Well, here comes a new highlight of their efforts:
What do the authors of the children's book Brown Bear, Brown Bear, What Do You See? and a 2008 book called Ethical Marxism: The Categorical Imperative of Liberation have in common?
Both are named Bill Martin and, for now, neither is being added to Texas schoolbooks.
In its haste to sort out the state's social studies curriculum standards this month, the State Board of Education tossed children's author Martin, who died in 2004, from a proposal for the third-grade section. Board member Pat Hardy, R-Weatherford, who made the motion, cited books he had written for adults that contain "very strong critiques of capitalism and the American system."
Trouble is, the Bill Martin Jr. who wrote the Brown Bear series never wrote anything political, unless you count a book that taught kids how to say the Pledge of Allegiance, his friends said. The book on Marxism was written by Bill Martin, a philosophy professor at DePaul University in Chicago.
The Texas students subjected to years of what I call "only-white-men-and-war-battles-are-important" history are the ones I get in my surveys, fresh out of high school. A good portion of them will already question my ability, authority, teaching style, etc, because I am a woman of color. Combine that hostility with the fact that I teach the survey from a social and cultural history perspective and emphasize "shifting the lens"--viewing an event or era or concept from diverse perspectives--and you get a situation that makes me dread-until-I-am-sick walking into a classroom sometimes.
And this does not just affect elle, the historian. It affects elle, the mama, as well. Last week, I wrote on facebook and twitter about experiences my son was having in social studies classes. As one of a few black kids in fifth grade, he notices the other students look at him when black people come up during class (last week it was Harriet Tubman and Cinque of the Amistad). I'd point out that that is partially a result of teaching a history in which black people randomly pop up rather than being understood as an integral part of the story of this country. Of course, that is a reflection of a much larger scale erasure and othering--my son exists not as an individual, but as representative of a group in which one can easily stand in for another.
My son, big admirer of President Barack Obama, was also upset by the fact that his teacher talked negatively about "Obama Healthcare," telling the children that it was going to cost a trillion dollars and that even their grandchildren's children would still be paying for it.
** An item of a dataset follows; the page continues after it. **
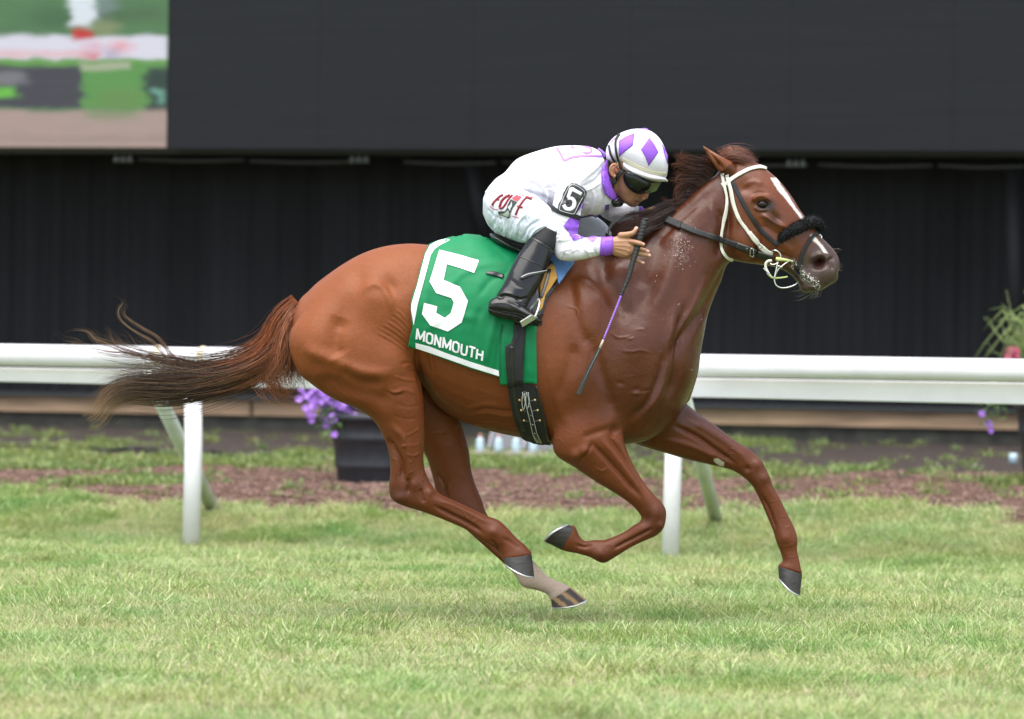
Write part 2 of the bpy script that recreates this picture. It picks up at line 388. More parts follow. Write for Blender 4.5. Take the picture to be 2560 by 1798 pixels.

I already had an encounter with her when she sent out a short, snippity note about how our school district wouldn't be showing Obama's speech to school children a few months ago (ours was the only district here that didn't--probably speaks volumes).
From my position in the Lone Star State, I have to ask, that fear that conservatives had--that Obama was trying to indoctrinate their children--is that called irony or hypocrisy?
Because I'm really worried about what they're teaching--and not teaching--my son.
2 comments:
As one of a few black kids in fifth grade, he notices the other students look at him when black people come up during class (last week it was Harriet Tubman and Cinque of the Amistad).
My brother described the same phenomenon in his class - he was one of two or three Latin@ kids in his grade school classes, and whenever a Hispanic name or person came up (which happened a lot when studying the colonization of South America), he said everyone in the class would turn to look at him. (He would describe it with an accompanying "sshhhhOOOM" noise, like the whip-pan noise on sitcoms.) He used to hate the sections with a lot of Hispanic characters because he didn't like being the center of so much attention.
This is the very reason I will be developing a love of history/reading into my future children. I hate hearing things like this.